The driver was so sweet – he’d forgotten to get the ingredients so he ended up going out to a fast-food place and getting raw chicken wings. I was so freaked out that Neil was gonna get sick!”
WHEN we next speak, Gordon is at home in LA, after a holiday in Cape Cod where she hung out with J Mascis and his family. Syd needs another visit to the vets –
“It’s part of the breed, they’re poster dogs for obesity and bad teeth” – but Gordon has plenty of activities to take her mind off this; not only is there the imminent release of No Home Record, but she’s been employed as a consultant on an upcoming TV show, an adaptation of Taylor Jenkins Reid’s fictional oral history Daisy Jones & The Six.
“I don’t know how much I’m supposed to talk about it,” Gordon laughs, “but it was weird to have a day job, it was very busy! I was only contracted for a number of hours a week, but I felt like I had to be there three days to feel part of it. I’m learning about the writers’ room.” There’s also a follow-up to Girl In A Band in the works, yet it’ll be “more of an art book”, and deliberations on whether she should take her new songs on tour. “Maybe. I have to put a band together… I dunno… we’ll see.” Fittingly for an artist whose creative pursuits are forever evolving, Gordon is pretty relaxed about No Home Record, an album that she never planned to make but, like everything else in her artistic life, appeared naturally. “It is strange to be releasing my debut solo album now,” she muses, “but life is unexpected. I’m a slow developer, that’s what I meant when I said, ‘I’m still becoming.’ I think my music is much more linked to my art than I thought.

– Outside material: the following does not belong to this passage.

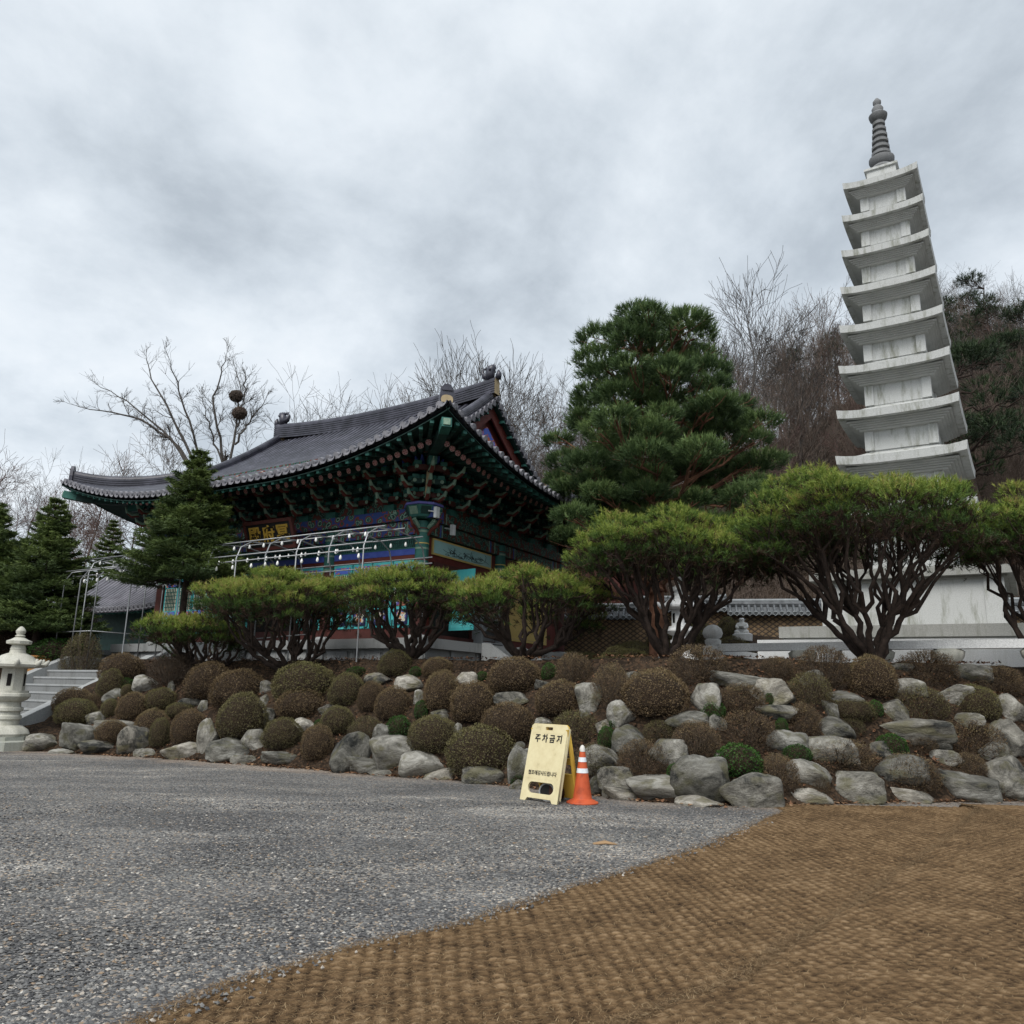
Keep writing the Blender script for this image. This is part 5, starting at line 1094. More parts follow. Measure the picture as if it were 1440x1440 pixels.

They’re merging together. “I’ve really been unfair with other people [in the past],” she says, as if confessing a dark secret, “thinking that their career’s over, thinking, ‘Oh, why are they still doing that?’ And now I realise that, even though you’ve reached a peak of what you’re gonna be known for in the culture, you still like to do things – you’re not gonna retire.”